* START Task inputs *

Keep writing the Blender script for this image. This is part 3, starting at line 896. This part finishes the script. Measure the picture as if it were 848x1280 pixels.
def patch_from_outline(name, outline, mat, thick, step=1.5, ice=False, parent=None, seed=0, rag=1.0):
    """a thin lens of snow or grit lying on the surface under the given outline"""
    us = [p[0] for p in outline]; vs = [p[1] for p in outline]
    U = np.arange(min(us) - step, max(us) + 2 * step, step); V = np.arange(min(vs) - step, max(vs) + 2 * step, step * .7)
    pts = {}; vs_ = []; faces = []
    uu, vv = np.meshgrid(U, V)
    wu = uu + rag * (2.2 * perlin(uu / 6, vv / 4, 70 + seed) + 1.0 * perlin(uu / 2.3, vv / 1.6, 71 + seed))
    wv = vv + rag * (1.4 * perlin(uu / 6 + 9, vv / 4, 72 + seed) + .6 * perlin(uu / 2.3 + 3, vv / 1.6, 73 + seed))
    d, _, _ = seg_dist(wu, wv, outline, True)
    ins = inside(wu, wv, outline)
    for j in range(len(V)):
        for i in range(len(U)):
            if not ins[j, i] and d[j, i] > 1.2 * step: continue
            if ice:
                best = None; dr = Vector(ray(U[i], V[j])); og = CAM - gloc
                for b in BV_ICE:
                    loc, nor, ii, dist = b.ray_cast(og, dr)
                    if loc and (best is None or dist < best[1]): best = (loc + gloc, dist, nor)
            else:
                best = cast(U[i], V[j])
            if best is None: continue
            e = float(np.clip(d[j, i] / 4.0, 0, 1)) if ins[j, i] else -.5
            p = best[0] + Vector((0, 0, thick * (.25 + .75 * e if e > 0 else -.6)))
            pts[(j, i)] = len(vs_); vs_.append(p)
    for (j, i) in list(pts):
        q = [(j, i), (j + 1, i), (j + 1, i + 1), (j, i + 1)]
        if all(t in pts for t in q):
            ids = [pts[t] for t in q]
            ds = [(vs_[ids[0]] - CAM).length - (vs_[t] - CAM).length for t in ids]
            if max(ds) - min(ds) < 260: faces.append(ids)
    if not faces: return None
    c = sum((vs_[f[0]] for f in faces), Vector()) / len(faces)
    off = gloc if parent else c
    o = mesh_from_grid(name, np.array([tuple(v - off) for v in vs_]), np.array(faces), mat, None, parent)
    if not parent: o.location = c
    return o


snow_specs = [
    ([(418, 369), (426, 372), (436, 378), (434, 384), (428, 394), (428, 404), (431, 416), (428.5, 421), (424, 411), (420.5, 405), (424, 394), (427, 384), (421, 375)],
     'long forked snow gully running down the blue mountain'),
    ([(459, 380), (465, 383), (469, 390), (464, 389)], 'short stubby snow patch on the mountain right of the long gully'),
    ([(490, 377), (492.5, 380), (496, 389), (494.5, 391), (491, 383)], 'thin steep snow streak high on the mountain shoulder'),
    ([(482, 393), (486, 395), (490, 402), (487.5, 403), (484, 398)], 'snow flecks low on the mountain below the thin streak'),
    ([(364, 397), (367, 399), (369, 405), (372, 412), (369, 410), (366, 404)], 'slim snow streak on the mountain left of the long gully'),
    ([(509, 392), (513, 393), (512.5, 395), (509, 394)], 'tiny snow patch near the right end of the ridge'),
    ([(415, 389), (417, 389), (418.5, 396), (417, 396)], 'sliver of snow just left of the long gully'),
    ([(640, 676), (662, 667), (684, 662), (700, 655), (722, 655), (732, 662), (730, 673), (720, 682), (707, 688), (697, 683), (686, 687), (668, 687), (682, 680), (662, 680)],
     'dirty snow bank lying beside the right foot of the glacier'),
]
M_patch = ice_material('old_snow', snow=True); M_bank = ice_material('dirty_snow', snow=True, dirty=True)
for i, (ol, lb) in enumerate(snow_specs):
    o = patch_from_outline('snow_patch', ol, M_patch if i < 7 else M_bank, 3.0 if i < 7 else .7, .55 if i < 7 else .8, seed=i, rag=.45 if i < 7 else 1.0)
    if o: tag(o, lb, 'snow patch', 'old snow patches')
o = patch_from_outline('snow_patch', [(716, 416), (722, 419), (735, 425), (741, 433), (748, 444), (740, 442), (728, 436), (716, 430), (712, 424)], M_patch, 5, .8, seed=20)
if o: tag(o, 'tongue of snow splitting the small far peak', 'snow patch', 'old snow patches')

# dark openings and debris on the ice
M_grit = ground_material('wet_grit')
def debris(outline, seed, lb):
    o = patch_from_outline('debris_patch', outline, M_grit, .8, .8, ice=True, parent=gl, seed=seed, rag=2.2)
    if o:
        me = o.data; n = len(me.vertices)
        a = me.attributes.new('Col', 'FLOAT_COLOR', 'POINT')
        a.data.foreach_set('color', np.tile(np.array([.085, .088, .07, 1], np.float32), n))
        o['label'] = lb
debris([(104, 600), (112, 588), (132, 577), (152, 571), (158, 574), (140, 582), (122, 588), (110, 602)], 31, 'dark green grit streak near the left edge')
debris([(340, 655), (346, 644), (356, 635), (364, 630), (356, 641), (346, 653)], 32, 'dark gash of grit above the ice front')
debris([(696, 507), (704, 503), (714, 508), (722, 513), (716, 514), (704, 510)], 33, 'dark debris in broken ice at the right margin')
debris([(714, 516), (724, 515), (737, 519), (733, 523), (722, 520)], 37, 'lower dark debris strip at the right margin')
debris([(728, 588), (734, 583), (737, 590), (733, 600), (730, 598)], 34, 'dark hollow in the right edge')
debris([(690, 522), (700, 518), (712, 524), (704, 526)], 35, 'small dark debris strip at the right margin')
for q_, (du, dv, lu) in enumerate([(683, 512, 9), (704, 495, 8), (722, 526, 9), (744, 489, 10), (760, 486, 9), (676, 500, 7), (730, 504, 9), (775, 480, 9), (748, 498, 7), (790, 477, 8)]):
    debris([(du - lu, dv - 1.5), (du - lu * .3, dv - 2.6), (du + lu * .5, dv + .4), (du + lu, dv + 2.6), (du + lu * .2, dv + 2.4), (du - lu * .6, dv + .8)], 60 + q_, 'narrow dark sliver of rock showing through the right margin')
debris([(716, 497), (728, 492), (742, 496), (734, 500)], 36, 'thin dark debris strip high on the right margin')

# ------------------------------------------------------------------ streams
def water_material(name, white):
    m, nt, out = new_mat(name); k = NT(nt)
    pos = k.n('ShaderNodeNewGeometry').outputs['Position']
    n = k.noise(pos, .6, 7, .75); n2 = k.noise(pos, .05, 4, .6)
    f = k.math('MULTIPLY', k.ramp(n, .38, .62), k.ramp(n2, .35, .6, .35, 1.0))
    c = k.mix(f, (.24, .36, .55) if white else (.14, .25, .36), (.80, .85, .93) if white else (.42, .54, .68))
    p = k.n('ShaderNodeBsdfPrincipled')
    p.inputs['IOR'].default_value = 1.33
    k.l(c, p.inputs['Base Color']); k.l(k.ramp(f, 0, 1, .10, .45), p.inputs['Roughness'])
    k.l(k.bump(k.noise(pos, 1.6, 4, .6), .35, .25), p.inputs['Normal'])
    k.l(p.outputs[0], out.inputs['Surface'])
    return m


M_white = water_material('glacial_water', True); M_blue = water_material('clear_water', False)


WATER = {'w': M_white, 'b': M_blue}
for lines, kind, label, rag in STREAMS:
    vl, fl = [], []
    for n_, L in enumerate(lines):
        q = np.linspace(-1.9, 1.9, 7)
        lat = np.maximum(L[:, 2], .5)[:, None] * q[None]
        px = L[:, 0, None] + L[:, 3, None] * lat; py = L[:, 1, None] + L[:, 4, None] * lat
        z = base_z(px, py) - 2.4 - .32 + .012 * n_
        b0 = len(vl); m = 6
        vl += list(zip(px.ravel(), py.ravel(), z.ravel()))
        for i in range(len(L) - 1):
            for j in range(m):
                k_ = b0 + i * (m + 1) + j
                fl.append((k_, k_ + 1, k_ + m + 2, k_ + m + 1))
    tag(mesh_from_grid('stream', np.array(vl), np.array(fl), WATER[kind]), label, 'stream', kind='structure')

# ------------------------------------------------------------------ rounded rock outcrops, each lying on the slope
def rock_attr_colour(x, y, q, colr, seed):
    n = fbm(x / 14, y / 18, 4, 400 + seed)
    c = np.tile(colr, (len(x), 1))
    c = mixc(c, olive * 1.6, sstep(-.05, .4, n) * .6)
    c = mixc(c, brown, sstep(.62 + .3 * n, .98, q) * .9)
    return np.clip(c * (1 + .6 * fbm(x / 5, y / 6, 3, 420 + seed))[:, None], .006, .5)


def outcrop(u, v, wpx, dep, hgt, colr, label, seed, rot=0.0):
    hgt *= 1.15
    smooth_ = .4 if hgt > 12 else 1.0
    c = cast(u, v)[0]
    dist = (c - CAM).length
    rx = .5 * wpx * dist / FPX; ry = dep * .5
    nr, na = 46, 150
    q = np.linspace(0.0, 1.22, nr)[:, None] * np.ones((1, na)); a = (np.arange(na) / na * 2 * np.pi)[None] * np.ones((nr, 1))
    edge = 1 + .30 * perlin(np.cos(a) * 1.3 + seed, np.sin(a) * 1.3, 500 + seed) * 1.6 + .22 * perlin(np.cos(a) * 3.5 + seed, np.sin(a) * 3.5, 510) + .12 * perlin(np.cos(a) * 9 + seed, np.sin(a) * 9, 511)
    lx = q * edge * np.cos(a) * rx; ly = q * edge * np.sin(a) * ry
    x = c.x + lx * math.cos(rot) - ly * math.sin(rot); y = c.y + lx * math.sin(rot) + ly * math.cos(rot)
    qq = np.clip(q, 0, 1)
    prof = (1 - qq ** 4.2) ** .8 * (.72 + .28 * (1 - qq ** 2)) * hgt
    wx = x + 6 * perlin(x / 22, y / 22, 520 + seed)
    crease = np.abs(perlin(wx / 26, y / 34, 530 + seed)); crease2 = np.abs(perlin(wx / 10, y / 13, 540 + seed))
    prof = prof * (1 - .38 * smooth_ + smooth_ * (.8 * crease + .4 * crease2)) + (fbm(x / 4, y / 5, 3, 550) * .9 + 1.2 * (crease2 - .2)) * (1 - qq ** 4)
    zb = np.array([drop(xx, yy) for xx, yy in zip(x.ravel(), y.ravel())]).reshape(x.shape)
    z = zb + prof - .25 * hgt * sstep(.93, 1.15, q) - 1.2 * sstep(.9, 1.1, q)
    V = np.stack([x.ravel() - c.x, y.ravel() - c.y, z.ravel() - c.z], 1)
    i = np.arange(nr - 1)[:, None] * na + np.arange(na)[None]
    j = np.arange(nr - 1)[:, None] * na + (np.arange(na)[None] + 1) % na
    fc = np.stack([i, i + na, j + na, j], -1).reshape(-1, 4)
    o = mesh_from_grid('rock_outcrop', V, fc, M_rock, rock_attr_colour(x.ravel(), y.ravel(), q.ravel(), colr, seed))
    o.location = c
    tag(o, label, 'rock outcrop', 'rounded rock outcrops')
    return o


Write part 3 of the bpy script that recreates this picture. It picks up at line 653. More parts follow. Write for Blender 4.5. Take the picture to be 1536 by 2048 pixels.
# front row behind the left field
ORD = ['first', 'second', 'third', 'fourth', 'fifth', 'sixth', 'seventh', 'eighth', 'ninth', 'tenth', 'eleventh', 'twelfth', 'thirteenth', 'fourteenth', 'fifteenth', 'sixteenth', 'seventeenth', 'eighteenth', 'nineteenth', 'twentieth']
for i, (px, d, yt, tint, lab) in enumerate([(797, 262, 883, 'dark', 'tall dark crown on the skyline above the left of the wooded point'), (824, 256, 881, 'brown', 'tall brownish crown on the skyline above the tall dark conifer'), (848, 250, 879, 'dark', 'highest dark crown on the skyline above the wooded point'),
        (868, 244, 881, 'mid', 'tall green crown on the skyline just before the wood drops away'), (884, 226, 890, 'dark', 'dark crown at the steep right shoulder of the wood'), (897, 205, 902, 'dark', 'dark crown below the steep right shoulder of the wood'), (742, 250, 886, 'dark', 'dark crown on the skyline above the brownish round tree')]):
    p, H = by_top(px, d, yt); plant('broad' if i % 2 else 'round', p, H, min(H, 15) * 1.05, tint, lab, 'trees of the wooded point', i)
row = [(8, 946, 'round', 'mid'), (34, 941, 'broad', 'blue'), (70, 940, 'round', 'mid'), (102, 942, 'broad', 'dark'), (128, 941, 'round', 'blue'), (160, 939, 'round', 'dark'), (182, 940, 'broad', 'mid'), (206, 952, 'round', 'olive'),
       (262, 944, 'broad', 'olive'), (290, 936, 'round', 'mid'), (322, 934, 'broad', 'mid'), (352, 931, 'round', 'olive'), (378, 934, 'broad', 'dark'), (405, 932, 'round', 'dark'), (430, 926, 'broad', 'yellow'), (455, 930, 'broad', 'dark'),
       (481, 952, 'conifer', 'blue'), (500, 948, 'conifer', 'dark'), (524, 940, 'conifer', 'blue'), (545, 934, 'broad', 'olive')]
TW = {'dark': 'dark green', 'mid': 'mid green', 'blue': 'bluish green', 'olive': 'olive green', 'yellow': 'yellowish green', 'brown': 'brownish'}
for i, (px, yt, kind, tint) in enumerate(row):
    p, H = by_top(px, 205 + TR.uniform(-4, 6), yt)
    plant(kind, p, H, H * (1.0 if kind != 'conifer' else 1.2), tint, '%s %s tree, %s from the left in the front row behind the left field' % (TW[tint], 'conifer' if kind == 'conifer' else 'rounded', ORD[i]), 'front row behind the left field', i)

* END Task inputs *

=== Written problem ===
Find "picture". Copy every line it occurs in.

=== Expected answer ===
Keep writing the Blender script for this image. This is part 3, starting at line 896. This part finishes the script. Measure the picture as if it were 848x1280 pixels.
Write part 3 of the bpy script that recreates this picture. It picks up at line 653. More parts follow. Write for Blender 4.5. Take the picture to be 1536 by 2048 pixels.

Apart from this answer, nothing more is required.